If taken on the proper terms, however, Eggers’ film is quite effective. The performances are all excellent. Ineson, looking a tad like Richard Harris, superbly conveys a flawed man desperately trying to maintain a semblance of stability as his certainties collapse around him, and Taylor-Joy convinces as a girl feeling the pangs of youthful exuberance straitjacketed by her parents’ sternness. Scrimshaw similarly captures the struggles of a boy caught between religious devotion and the desires of the flesh, while Dickie shows the pain of a conflicted woman who, despite a rigorous surface, is as uncertain as her husband. Dawson and Grainger make Jason and Mercy mischievous and vaguely malicious. Even Black Philip plays his part effectively.

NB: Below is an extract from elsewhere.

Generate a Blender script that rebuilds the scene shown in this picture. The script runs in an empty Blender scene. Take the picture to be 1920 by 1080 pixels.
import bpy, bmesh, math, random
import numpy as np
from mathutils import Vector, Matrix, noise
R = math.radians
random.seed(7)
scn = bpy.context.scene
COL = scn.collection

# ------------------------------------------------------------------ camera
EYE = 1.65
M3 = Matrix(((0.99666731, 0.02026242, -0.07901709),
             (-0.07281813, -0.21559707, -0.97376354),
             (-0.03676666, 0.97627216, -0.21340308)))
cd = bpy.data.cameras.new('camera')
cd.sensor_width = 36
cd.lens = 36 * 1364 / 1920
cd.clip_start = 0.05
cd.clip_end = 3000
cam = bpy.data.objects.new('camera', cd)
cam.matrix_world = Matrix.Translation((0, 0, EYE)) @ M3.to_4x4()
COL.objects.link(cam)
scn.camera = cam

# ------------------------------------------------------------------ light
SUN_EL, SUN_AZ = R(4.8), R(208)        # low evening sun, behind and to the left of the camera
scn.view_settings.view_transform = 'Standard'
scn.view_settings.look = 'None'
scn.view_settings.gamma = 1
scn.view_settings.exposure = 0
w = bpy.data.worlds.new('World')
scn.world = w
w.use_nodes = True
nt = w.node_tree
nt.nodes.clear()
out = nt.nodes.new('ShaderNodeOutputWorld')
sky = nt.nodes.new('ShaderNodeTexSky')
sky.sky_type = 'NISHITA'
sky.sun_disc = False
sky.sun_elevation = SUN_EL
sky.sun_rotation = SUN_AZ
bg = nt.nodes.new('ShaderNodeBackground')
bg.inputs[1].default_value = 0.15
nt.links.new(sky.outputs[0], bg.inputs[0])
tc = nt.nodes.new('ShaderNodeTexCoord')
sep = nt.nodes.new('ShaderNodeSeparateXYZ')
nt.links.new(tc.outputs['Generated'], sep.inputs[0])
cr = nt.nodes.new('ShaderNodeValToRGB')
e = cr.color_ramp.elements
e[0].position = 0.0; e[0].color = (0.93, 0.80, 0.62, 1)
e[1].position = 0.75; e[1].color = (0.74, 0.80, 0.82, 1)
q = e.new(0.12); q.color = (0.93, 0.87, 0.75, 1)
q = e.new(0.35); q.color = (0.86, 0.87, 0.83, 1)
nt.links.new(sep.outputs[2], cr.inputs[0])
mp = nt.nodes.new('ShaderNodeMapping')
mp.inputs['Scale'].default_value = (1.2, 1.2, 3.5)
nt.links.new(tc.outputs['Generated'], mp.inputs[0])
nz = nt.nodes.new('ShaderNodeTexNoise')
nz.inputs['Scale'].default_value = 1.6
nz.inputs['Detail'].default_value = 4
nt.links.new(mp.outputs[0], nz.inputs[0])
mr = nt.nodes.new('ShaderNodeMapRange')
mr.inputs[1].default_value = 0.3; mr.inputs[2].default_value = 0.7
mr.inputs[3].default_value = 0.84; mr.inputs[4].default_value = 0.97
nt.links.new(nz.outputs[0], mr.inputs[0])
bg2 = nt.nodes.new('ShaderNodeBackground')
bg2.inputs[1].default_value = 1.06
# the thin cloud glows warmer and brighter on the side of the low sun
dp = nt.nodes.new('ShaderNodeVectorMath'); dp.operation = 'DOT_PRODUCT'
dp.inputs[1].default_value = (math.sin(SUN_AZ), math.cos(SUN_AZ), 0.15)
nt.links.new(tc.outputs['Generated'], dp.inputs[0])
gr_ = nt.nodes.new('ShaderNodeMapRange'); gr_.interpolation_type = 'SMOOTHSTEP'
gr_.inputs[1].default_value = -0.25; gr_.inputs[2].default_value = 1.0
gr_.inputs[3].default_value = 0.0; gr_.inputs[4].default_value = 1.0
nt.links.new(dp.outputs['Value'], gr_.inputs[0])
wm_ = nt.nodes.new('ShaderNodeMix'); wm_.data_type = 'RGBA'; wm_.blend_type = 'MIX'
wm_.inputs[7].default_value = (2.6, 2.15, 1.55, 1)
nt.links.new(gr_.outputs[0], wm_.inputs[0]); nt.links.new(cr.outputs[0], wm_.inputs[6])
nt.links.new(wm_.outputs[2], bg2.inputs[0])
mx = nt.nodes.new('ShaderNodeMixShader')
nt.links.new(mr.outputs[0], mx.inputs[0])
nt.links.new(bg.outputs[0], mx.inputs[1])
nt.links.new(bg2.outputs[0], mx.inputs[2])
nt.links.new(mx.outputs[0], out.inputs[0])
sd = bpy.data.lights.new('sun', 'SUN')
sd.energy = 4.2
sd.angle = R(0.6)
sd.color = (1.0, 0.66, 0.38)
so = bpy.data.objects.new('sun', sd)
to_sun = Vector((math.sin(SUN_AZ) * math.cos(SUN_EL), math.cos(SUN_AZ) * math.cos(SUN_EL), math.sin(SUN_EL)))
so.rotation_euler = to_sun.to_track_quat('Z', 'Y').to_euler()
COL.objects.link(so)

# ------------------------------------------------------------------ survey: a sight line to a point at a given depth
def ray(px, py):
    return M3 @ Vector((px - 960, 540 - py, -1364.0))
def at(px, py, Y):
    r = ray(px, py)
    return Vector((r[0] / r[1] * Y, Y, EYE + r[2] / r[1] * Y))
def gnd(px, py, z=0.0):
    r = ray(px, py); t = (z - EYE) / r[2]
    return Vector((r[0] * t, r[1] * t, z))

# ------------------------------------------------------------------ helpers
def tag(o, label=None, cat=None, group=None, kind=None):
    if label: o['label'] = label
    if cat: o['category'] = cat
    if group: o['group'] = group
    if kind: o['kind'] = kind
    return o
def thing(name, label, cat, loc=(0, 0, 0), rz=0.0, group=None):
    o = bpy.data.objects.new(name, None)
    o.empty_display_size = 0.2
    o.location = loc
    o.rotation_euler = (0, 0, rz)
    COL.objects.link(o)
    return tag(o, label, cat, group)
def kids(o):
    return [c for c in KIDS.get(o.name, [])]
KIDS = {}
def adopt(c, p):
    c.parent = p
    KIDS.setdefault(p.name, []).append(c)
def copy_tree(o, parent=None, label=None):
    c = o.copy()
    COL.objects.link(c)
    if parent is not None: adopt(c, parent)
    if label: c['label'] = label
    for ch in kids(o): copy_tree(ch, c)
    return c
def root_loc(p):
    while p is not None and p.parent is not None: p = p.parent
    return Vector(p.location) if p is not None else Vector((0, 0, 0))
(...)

All of them are aided by the exquisite care with which the film has been assembled. Eggers and cinematographer Jarin Blaschke exhibit a painterly eye for composition, and editor Louise Ford maintains a steady, unhurried pace italicizing the poetry of the images. The sense of period detail in Craig Lathrop’s production design, Andrea Kristof’s art direction, Mary Kirkland’s set decoration and Linda Muir’s costume design is unerring, and kudos are due the sound team (Rob Turi, Adam Stein, Orest Sushko and Chris Guglick), whose work, along with Mark Korven’s score, fashions an appropriately unsettling ambience. The visual effects supervised by Geoff D.E. Scott—especially those in the final scene—are hardly of cutting-edge quality, but perhaps the message is that they’re not meant to be.

This is not a “Witch” of the Blair variety. Brooding and enigmatic, it’s hardly likely to appeal to aficionados of today’s typically visceral, blood-splattered horror movies. It succeeds, however, in creating an atmosphere of quiet, subdued menace in telling what the subtitle calls a “Folktale” about how religious belief can bring something other than salvation.